More importantly, maybe Tim Cook, Angela Ahrendts, Luca Maestri, Phil Schiller and the rest of top management at the company can buy 1 or 2 shares with their own money. I am pretty sure they can afford it, no?

After all if the future is so bright (I gotta wear shades) as Tim Cook says it is, those shares they buy (not holding my breath) should be worth a lot more down the road than they are at present. What do you think?

Second, is that Tim Cook should find a way to buy Netflix or Tesla and step aside as CEO of Apple and let Reed Hastings or Elon Musk take the top job at CEO. Cook can go back to his head of operations/supply chain management role, a role that he is probably one of the best in the world at. I wrote about a Netflix acquisition by Apple a few months ago.

Apple wants all of us to believe that services is a crucial part of future growth in terms of revenues and profits going forward. What better way to add Netflix's 80 million plus subscribers to the fast growing Apple services segment, than to make Reed Hastings an offer he can't refuse? If it includes making Reed Hastings the CEO of Apple, so be it.

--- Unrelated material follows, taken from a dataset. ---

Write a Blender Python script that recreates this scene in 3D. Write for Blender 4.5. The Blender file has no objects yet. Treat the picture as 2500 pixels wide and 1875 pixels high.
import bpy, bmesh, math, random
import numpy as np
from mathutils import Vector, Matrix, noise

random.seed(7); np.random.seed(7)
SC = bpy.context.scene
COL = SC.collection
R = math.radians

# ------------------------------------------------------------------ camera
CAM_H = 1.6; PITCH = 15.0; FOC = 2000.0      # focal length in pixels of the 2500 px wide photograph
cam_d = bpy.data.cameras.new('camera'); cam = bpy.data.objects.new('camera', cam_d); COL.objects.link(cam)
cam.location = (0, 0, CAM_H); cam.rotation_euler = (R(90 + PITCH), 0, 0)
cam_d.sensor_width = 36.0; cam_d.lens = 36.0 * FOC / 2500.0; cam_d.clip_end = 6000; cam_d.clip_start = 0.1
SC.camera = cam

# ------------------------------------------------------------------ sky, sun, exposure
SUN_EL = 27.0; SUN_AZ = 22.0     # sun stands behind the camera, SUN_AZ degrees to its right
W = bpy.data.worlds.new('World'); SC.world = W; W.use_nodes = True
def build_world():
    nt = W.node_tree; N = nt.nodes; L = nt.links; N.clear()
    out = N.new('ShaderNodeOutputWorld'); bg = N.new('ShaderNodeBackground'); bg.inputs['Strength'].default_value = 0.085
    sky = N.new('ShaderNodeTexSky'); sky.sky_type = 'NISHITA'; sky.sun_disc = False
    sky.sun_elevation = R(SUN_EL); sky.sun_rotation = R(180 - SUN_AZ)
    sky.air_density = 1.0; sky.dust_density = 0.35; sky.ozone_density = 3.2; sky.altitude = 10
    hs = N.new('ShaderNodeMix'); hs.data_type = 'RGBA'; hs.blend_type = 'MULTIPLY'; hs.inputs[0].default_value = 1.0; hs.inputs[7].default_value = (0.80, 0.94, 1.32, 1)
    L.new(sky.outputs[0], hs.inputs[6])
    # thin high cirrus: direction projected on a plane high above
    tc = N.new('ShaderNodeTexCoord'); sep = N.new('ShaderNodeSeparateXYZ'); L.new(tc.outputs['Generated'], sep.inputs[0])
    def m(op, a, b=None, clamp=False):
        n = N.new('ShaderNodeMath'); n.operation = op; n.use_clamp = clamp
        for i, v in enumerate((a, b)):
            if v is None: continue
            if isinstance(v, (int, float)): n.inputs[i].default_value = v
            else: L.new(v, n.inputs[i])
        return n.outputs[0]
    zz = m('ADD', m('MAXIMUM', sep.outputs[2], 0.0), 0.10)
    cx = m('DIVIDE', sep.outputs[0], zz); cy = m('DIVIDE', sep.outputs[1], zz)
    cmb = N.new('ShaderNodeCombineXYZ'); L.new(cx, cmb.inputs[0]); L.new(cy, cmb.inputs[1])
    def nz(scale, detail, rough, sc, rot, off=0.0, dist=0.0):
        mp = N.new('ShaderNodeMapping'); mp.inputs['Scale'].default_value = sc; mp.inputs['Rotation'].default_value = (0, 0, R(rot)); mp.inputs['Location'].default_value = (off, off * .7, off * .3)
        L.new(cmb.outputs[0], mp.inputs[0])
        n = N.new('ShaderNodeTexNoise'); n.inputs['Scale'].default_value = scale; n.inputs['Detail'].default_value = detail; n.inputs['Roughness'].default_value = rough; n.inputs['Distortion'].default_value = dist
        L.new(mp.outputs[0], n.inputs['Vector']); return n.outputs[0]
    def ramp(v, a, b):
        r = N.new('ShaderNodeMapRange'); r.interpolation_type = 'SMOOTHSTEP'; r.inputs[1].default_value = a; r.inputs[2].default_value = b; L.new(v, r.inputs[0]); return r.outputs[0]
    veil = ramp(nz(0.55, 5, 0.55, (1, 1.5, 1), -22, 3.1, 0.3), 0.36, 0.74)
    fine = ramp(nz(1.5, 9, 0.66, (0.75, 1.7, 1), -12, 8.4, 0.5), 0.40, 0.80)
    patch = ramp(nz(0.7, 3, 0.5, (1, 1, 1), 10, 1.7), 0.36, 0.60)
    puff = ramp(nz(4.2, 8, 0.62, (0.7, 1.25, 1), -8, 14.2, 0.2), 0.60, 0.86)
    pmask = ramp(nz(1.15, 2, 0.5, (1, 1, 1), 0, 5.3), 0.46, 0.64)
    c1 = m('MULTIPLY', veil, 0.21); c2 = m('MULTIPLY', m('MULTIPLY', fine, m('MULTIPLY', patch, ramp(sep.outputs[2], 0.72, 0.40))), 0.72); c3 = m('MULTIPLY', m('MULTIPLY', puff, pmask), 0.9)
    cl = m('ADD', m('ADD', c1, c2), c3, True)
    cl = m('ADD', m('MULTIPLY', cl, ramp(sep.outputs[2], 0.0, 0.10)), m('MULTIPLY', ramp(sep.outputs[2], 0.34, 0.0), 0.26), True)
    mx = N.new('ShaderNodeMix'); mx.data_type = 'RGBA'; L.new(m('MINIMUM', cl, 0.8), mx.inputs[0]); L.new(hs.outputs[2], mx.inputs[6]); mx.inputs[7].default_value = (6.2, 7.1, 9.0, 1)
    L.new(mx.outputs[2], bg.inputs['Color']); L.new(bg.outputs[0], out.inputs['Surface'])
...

Apple is also working on an Apple car although the company has not really come out and said it as yet. Well, Tesla already has the cars of the future on the road and has the manufacturing already in place. In addition, Tesla broke all sorts of records with the $20 billion or so orders for the Model 3. Combine Apple's technology and software savvy with Tesla's existing manufacturing and you have a potential winner to say the least. Maybe even a world beater bar none.

I know that these are not easy acquisitions for Apple and there has to be a lot more under consideration, however as they say everyone has a price, and Tim Cook needs to find the right price for Netflix and/or for Tesla, which will keep shareholders of both companies and most importantly their founders happy.

Hard to do?

Sure, it is.

Impossible?

Not by any means.

Apple has already spent about $156 billion or so of our money buying back shares. If Apple has to, it could make a deal with our government and find a way to repatriate all or some of that cash it has abroad (earning pretty much nothing) and use that to buy out at least one of the two companies, Netflix or Tesla.

It also is fortuitous that Tesla and Netflix are off about 25% and 32% off their respective 52-week highs, so the timing could be just right.

The question is whether Tim Cook is willing to make a bold move which could reenergize not just existing shareholders of Apple but even have new investors maybe clamoring to buy Apple shares once again.

Finally, I am very aware that every company has insiders that sell/dispose/use the shares in lieu of cash like its going out of style, however if the shares are also rewarding shareholders at the same point, the insiders can hit the sell button till it gets stuck. However, I have an issue and always will, when the shares are not performing.